(The input)
--- start ---
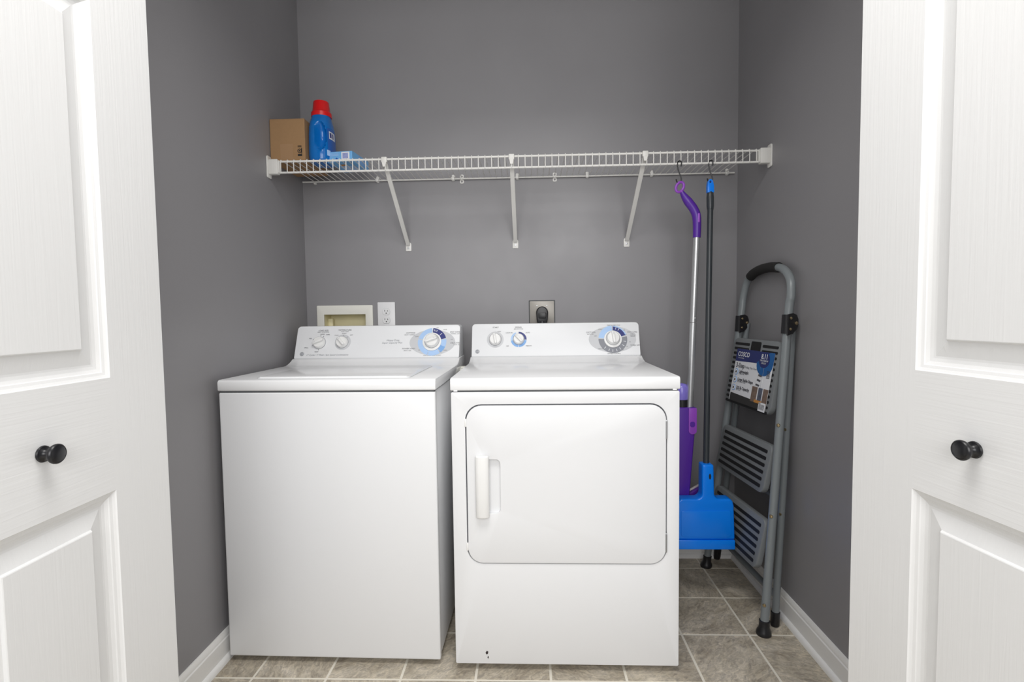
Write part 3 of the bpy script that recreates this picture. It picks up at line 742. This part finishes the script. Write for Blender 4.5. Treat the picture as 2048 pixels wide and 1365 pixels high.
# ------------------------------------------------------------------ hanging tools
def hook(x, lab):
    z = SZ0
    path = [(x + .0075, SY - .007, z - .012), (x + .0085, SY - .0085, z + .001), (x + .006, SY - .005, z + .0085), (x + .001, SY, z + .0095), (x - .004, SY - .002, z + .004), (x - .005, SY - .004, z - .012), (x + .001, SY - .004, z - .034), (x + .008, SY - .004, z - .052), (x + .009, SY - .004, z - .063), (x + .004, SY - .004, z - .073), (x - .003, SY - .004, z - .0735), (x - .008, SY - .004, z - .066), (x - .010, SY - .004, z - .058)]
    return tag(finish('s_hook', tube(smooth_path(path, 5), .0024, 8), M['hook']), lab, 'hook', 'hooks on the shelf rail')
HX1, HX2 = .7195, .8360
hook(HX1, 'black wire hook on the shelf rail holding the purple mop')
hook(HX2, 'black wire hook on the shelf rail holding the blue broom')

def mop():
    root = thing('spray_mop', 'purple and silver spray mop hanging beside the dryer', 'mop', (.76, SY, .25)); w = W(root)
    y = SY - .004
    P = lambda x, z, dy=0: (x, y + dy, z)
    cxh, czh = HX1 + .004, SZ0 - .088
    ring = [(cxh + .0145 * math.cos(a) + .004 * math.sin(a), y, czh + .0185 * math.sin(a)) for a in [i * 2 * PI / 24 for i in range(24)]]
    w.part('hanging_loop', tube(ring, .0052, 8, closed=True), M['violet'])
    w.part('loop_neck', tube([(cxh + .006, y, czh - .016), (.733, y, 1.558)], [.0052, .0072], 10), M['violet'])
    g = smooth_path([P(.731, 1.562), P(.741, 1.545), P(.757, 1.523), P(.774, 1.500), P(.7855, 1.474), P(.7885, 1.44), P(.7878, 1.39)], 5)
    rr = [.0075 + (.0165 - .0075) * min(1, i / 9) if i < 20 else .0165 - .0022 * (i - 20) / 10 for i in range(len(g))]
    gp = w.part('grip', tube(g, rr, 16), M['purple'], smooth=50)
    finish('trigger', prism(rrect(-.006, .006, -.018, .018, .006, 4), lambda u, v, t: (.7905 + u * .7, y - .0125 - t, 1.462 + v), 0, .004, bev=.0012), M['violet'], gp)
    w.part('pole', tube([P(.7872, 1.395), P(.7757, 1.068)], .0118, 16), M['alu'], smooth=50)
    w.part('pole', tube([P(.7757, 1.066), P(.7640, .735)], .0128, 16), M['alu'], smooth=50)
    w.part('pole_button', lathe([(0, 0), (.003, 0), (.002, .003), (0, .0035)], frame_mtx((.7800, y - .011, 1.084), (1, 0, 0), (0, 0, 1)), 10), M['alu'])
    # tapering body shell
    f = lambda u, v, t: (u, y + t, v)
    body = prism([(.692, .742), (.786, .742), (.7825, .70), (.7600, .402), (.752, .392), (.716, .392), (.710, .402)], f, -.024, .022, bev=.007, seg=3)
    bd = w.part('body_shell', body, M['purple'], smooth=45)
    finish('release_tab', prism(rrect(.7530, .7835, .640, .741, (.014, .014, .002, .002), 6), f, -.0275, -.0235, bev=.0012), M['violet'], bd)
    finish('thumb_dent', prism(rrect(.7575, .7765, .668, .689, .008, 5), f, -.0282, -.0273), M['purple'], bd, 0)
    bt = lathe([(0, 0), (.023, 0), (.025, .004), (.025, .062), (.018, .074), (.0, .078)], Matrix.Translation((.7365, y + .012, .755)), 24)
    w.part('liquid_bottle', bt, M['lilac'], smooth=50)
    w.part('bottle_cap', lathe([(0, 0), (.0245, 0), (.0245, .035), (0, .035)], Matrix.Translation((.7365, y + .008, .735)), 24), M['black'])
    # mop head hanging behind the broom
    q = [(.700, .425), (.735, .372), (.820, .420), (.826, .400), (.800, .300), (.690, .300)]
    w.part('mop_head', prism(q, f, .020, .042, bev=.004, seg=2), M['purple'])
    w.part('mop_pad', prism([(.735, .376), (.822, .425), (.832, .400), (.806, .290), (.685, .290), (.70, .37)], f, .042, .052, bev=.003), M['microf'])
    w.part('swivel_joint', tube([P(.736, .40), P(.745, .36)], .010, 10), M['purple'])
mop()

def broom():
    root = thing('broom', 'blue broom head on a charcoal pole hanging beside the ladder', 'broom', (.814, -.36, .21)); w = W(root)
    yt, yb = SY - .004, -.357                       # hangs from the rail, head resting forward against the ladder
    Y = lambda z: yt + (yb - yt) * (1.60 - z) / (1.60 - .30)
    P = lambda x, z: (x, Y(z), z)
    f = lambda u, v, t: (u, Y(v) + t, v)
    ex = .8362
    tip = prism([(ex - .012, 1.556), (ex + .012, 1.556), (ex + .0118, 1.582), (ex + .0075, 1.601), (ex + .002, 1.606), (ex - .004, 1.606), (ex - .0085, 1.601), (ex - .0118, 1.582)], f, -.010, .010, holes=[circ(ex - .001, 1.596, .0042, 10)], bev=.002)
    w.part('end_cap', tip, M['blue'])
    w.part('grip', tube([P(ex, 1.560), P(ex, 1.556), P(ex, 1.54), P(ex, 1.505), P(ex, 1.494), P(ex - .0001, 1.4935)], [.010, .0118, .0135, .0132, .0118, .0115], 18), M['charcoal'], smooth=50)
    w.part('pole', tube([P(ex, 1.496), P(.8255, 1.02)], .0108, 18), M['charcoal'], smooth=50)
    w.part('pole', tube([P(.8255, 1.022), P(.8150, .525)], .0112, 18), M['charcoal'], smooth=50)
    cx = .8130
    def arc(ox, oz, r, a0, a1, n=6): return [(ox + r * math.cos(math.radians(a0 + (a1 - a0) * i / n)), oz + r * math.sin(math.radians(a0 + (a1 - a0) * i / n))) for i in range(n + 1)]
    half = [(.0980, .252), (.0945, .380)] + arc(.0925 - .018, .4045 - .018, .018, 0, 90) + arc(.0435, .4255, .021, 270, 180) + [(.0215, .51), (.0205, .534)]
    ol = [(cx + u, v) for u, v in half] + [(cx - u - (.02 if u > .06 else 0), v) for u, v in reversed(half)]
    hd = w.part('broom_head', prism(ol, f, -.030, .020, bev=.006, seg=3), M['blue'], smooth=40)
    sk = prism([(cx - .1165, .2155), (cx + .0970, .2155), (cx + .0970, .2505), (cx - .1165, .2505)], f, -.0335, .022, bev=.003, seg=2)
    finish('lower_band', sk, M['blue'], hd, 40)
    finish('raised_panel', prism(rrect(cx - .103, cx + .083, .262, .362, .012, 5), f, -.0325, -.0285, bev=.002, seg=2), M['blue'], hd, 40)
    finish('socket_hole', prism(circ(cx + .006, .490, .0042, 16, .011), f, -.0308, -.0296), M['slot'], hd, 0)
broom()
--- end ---
--- start ---
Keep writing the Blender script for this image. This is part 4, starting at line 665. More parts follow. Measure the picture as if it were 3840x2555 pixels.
--- end ---
--- start ---
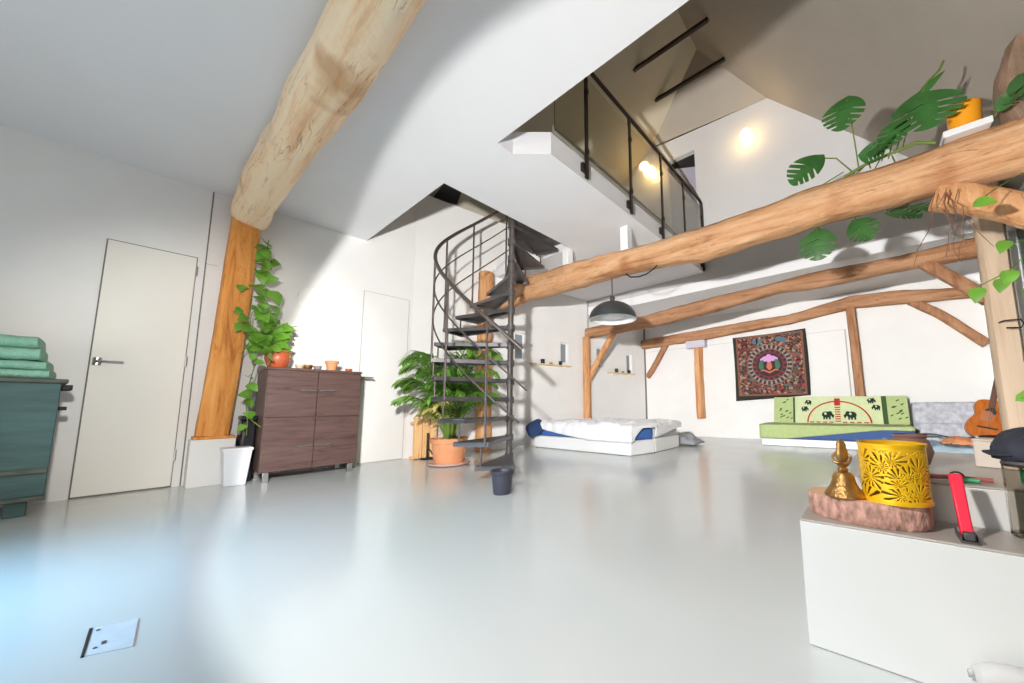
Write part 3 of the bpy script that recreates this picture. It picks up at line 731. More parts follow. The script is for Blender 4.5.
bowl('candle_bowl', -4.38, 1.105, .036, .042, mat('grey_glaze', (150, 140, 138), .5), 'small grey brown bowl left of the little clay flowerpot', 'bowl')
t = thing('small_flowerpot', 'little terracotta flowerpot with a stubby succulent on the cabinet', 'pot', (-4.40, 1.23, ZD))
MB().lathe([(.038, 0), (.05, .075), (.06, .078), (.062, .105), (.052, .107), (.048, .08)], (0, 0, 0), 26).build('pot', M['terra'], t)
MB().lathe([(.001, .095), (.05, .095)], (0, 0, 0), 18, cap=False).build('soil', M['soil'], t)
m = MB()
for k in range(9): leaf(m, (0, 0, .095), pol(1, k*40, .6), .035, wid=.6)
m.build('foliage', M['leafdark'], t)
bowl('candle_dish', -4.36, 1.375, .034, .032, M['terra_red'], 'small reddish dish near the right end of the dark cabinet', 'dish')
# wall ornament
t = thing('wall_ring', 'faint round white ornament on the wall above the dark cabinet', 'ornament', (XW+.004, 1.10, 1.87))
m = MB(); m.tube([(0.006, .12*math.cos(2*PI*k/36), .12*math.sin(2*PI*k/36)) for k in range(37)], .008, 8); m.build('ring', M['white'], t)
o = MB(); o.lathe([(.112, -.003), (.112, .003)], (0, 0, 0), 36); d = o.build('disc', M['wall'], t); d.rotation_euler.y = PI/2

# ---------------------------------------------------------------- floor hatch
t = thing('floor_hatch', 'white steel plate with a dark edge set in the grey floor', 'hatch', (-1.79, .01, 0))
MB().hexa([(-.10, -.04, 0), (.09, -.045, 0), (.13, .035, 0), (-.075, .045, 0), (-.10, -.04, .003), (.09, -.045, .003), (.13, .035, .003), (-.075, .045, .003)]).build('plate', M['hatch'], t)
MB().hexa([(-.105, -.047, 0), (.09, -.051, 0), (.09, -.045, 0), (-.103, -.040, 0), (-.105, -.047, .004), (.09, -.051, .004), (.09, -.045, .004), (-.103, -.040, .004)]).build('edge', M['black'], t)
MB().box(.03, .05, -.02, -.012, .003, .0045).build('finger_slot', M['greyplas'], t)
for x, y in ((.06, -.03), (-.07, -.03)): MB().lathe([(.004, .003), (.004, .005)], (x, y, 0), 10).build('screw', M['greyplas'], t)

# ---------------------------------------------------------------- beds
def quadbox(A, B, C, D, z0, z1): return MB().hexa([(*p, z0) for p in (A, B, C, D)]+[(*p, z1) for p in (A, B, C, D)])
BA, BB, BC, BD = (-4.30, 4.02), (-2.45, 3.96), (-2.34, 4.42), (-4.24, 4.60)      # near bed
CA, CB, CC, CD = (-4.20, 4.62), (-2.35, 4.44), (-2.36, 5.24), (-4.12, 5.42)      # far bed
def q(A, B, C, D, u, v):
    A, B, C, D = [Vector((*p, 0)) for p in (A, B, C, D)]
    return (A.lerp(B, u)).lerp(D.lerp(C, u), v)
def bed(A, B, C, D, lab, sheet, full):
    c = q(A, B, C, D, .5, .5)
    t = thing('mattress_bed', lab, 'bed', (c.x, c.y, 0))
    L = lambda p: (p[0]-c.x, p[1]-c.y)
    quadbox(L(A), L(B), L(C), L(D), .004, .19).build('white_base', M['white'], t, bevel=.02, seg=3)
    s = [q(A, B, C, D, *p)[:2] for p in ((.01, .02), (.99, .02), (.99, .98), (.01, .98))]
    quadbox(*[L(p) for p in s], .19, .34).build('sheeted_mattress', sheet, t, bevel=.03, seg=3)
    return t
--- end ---
(Description of the task)
Write out each line exactly as it appears, from the line with "1365 pixels high." up to and including the line with "hook(HX2, 'black wire".

(The output)
Write part 3 of the bpy script that recreates this picture. It picks up at line 742. This part finishes the script. Write for Blender 4.5. Treat the picture as 2048 pixels wide and 1365 pixels high.
# ------------------------------------------------------------------ hanging tools
def hook(x, lab):
    z = SZ0
    path = [(x + .0075, SY - .007, z - .012), (x + .0085, SY - .0085, z + .001), (x + .006, SY - .005, z + .0085), (x + .001, SY, z + .0095), (x - .004, SY - .002, z + .004), (x - .005, SY - .004, z - .012), (x + .001, SY - .004, z - .034), (x + .008, SY - .004, z - .052), (x + .009, SY - .004, z - .063), (x + .004, SY - .004, z - .073), (x - .003, SY - .004, z - .0735), (x - .008, SY - .004, z - .066), (x - .010, SY - .004, z - .058)]
    return tag(finish('s_hook', tube(smooth_path(path, 5), .0024, 8), M['hook']), lab, 'hook', 'hooks on the shelf rail')
HX1, HX2 = .7195, .8360
hook(HX1, 'black wire hook on the shelf rail holding the purple mop')
hook(HX2, 'black wire hook on the shelf rail holding the blue broom')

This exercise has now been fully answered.